Even with this single step of classifying and plotting customer-demand knowledge in terms of our multidimensional model, we have identified a critical knowledge element, and can compare and contrast it visually with other key elements of knowledge. In similar fashion, knowledge of competitor products (i.e., labeled “CP” in the figure), internal design processes (i.e., labeled “DP”) and supplier capabilities (i.e., labeled “SC”) are also plotted in this figure. This set of points provides us with a view of the firm’s critical knowledge as it exists today. We explain below how such knowledge is not flowing to where (and when) a knowledge-based organization needs it to be, even though it is deemed critical. This motivates the need for inducing knowledge flow.
In Figure 4, we plot these same four points along with their counterparts depicting how knowledge in each area needs to flow in terms of our three model dimensions. For instance, customer-demands knowledge needs to be made explicit, and its reach must extend at least to the level of a marketing group within the firm. The question of where along the life cycle depends upon how agile and proactive the firm wishes to be; as depicted in the figure (i.e., point CD’), ideally the firm would want to create customer demand through new-product innovation and brand loyalty. A vector connecting the current and desired knowledge points (i.e., CD-CD’) is shown to delineate the corresponding knowledge flow requirement. Here we understand now what knowledge is critical, the state of such knowledge, and how it must flow to enable new product innovation.

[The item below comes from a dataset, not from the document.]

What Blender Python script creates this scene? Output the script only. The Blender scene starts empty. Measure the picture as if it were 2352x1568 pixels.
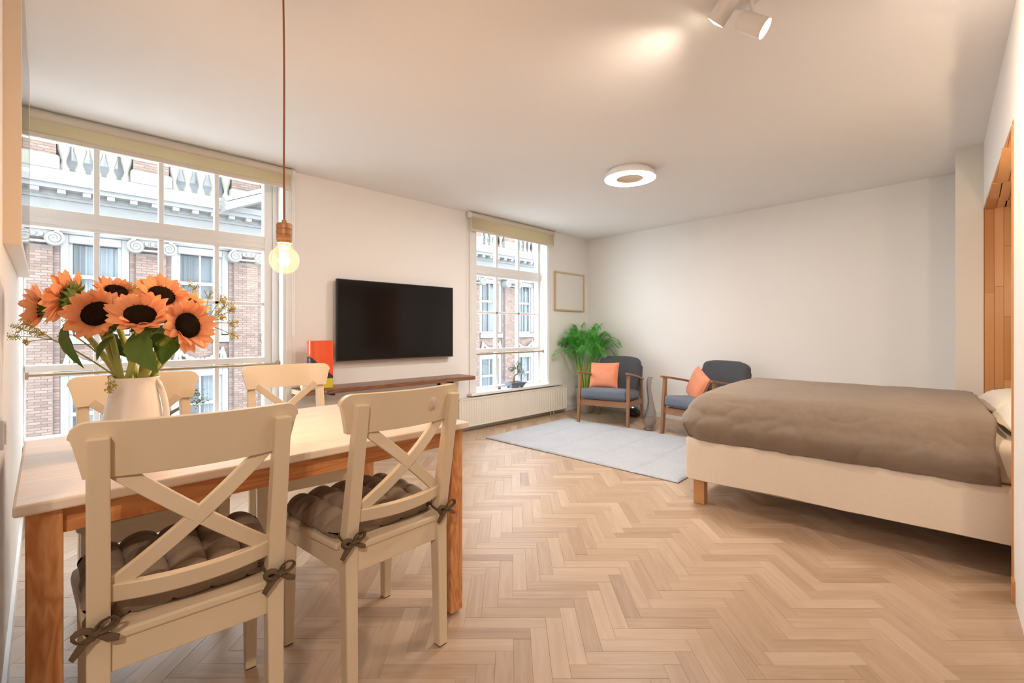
import bpy, math, random
from mathutils import Vector, Matrix, noise

random.seed(7)
C = bpy.context.scene.collection
SC = bpy.context.scene
PI = math.pi
R = math.radians

# ------------------------------------------------------------------ camera
HEAD = R(45.4)
CAM_H = 1.08
F_PX = 1045.0
cam = bpy.data.cameras.new('camera')
cam.sensor_width = 36.0
cam.lens = F_PX / 2352 * 36.0
cam.shift_y = -25 / 2352
cam.clip_start = 0.02
cam.clip_end = 200
camo = bpy.data.objects.new('camera', cam)
camo.location = (0, 0, CAM_H)
camo.rotation_euler = (PI / 2, 0, HEAD - PI / 2)
C.objects.link(camo)
SC.camera = camo

# ------------------------------------------------------------------ world, light, exposure
SC.view_settings.view_transform = 'Standard'
SC.view_settings.look = 'None'
SC.view_settings.gamma = 1.0
SC.view_settings.use_curve_mapping = False
SC.view_settings.exposure = 0.88

SKY = 5.7           # overcast sky
RING = 75.0         # ceiling ring lamp
SPOT = 40.0         # each spot head
FILL = 36.0         # unseen twin spot added behind the camera as warm fill
READ = 7.0         # reading lamp in the alcove
BULB = 9.0

w = bpy.data.worlds.new('overcast')
SC.world = w
w.use_nodes = True
bg = w.node_tree.nodes['Background']
bg.inputs['Color'].default_value = (0.86, 0.93, 1.0, 1)
bg.inputs['Strength'].default_value = SKY
WARM = (1.0, 0.79, 0.62)


def lamp(kind, name, loc, energy, color=WARM, **kw):
    l = bpy.data.lights.new(name, kind)
    l.energy = energy
    l.color = color
    for k, v in kw.items():
        setattr(l, k, v)
    o = bpy.data.objects.new(name, l)
    o.location = loc
    C.objects.link(o)
    return o


def aim(o, d):
    o.rotation_euler = Vector(d).to_track_quat('-Z', 'Y').to_euler()


FW = Vector((math.cos(HEAD), math.sin(HEAD), 0))
RT = Vector((math.sin(HEAD), -math.cos(HEAD), 0))
UP = Vector((0, 0, 1))


def at(px, py, t):
    """world point at depth t (metres ahead of the camera) seen at a photograph pixel"""
    return Vector((0, 0, CAM_H)) + t * (FW + RT * ((px - 1176) / F_PX) + UP * ((759 - py) / F_PX))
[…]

Points and vectors corresponding to necessary knowledge flows in terms of competitor products (i.e., CP-CP’), supplier capabilities (i.e., SC-SC’), and design processes (i.e., DP-DP’) are classified, identified, and plotted in similar fashion in Figure 4. For instance, unlike (tacit)customer demands, knowledge of competitor products is already explicit and distributed, but the requisite knowledge flow shows such knowledge must also be made explicit across organizations (i.e., within our firm as well as the competitors’); this requires business intelligence to identify what competitors are doing in relevant marketspaces.

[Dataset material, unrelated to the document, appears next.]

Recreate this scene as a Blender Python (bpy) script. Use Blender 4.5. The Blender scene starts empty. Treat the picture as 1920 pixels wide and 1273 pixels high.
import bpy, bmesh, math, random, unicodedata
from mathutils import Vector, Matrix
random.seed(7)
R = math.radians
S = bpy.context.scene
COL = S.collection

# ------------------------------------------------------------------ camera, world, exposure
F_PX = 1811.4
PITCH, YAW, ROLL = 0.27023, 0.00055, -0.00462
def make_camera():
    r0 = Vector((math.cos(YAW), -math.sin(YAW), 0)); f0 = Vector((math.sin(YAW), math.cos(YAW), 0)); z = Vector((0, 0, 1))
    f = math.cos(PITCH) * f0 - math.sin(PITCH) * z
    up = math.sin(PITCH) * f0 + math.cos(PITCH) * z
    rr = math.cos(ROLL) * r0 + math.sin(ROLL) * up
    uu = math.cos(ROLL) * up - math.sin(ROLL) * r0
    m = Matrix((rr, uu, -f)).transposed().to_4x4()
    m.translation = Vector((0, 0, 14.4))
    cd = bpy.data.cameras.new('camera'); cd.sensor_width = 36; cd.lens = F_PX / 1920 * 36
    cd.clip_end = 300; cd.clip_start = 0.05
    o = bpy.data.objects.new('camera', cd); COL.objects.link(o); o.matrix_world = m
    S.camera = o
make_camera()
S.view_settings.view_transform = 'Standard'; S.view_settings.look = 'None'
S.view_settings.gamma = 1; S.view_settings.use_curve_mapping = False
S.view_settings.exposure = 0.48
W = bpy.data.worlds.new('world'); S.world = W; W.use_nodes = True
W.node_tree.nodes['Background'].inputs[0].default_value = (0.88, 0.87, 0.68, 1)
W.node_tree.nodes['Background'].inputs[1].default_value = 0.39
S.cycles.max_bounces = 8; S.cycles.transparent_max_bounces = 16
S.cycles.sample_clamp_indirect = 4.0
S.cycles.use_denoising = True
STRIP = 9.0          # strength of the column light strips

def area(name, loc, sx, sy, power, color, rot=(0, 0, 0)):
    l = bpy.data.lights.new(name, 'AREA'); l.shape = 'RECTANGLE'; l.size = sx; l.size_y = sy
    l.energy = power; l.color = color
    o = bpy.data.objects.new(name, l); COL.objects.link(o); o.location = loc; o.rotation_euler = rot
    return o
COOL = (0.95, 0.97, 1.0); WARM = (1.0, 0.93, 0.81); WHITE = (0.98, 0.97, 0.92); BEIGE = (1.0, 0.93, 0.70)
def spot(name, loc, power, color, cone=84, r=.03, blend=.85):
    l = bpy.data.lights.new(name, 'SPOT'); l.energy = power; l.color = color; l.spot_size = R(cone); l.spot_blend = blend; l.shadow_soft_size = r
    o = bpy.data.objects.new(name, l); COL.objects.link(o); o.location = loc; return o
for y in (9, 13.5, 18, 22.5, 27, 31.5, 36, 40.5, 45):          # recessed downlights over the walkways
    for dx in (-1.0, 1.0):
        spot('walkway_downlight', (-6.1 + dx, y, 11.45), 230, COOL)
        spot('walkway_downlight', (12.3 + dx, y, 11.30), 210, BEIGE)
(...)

The knowledge flow corresponding to supplier capabilities is similar (e.g., required to flow beyond the supplier and into our firm), except such capabilities (e.g., in terms of new product development) must also be made explicit (i.e., not left as unarticulated potential) through formaliza-tion; this requires competitive sourcing to identify and help develop promising suppliers. Finally, design-process knowledge is required to flow beyond a specific design group, which suggests organization-wide distribution, however, distributing tacit knowledge as such remains a difficult undertaking, as it is often referred to as “sticky” in the product-development context (Szulanski, 1996; von Hippel, 1994).
FUTURE TRENDS
What kinds of future trends are suggested by inducing knowledge flows in the analysis described previously? For one, this particular analysis provides insight into the reality that one size does not fit all in terms of KM and IT. Rather, the key lies in focus on how the requisite knowledge associated with each vector can be induced to flow in situations where it is currently “clumped” or “constricted” (e.g., the marketing flow described previously). For another, to induce knowledge flows, the extant tools and processes employed by most successful firms can be integrated and targeted to focus specifically on the corresponding knowledge. Using knowledge-flow induction as outlined previously, the manager can ask what is preventing this specific knowledge from flowing today, and reconfigure the enterprise’s tools and processes to obviate the problem.

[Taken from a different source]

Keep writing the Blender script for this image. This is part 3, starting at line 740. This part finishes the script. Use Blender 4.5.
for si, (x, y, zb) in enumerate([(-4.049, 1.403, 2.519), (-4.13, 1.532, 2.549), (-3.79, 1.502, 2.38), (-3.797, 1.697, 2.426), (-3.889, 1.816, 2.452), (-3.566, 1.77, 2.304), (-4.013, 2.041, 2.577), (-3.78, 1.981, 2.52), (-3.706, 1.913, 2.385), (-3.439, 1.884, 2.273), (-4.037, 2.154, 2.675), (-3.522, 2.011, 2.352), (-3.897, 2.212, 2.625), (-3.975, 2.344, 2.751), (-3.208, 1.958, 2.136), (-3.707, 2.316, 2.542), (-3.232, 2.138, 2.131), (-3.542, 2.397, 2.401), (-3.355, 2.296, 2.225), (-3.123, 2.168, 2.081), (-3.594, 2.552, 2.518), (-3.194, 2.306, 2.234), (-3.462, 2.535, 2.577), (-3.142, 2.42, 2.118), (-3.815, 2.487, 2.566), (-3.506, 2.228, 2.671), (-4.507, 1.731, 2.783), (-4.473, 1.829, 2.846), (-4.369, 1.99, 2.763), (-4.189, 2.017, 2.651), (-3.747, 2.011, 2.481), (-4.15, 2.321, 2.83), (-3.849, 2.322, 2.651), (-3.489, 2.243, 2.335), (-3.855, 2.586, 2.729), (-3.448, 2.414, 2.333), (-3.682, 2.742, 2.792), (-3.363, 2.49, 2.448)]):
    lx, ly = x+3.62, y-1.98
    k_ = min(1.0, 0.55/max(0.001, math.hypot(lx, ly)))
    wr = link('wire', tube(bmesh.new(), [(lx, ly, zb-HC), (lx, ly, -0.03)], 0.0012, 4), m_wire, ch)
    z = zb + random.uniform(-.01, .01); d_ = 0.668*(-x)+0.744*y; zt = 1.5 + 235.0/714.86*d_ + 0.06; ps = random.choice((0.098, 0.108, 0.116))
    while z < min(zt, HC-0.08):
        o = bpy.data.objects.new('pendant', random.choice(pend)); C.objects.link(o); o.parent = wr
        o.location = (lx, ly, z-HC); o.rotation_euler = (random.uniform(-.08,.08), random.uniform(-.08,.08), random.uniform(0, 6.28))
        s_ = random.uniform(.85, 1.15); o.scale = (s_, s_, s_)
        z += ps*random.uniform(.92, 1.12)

The analysis described previously also points to future trends in terms of new IT. For instance, we now know better than to focus IT on information and data, and such knowledge can be used to focus research and development specifically upon classes of technologies that can address knowledge directly. Some such technologies such as those of data mining and artificial intelligence are known relatively well, whereas others such as “knowledge amplifiers” and “knowledge engines” have yet to be invented. Finally, inducing knowledge flows as described previously has implications in terms of research. Despite the progress reflected in this article, our level of ignorance pertaining to knowledge-flow dynamics remains high. Nonetheless, having a multidimensional model and representational method to depict knowledge flows can help guide such research.
CONCLUSION
The knowledge-based organization appears to offer great promise in terms of performance and capability. This article summarizes the current state of the art pertaining to knowledge flow, and provides an overview of a model to help induce the flow of knowledge through an organization. Using a global manufacturing firm as an example to illustrate how the knowledge-flow model provides practical guidance, we identify knowledge elements that are critical to effective performance in an unpredictable, dynamic business environment, and we use the multidimensional model to illustrate how to identify specific knowledge flows required for success. This enables managers to analyze the knowledge flows of their organizations, and provides insights both in terms of future trends and directions for research and development.
KEY TERMS
Competitive Advantage: Employing organizational resources in an advantageous manner that cannot be imitated readily by competitors.
Extended Model of Knowledge-flow Dynamics: A four-dimensional model used to classify and visualize flows of knowledge in the organization.
Knowledge-based Organization: An organization that competes on the basis of its differential knowledge.
Knowledge Flow: The movement or propagation of knowledge across space, time, people and organizations.
Knowledge Hierarchy: The hierarchical relationship between knowledge, information and data, with each level building upon the one below.
Knowledge Management: Capitalizing on intellectual assets in the organization.
Knowledge Management Life Cycle: The cycle of activities associated with managing knowledge.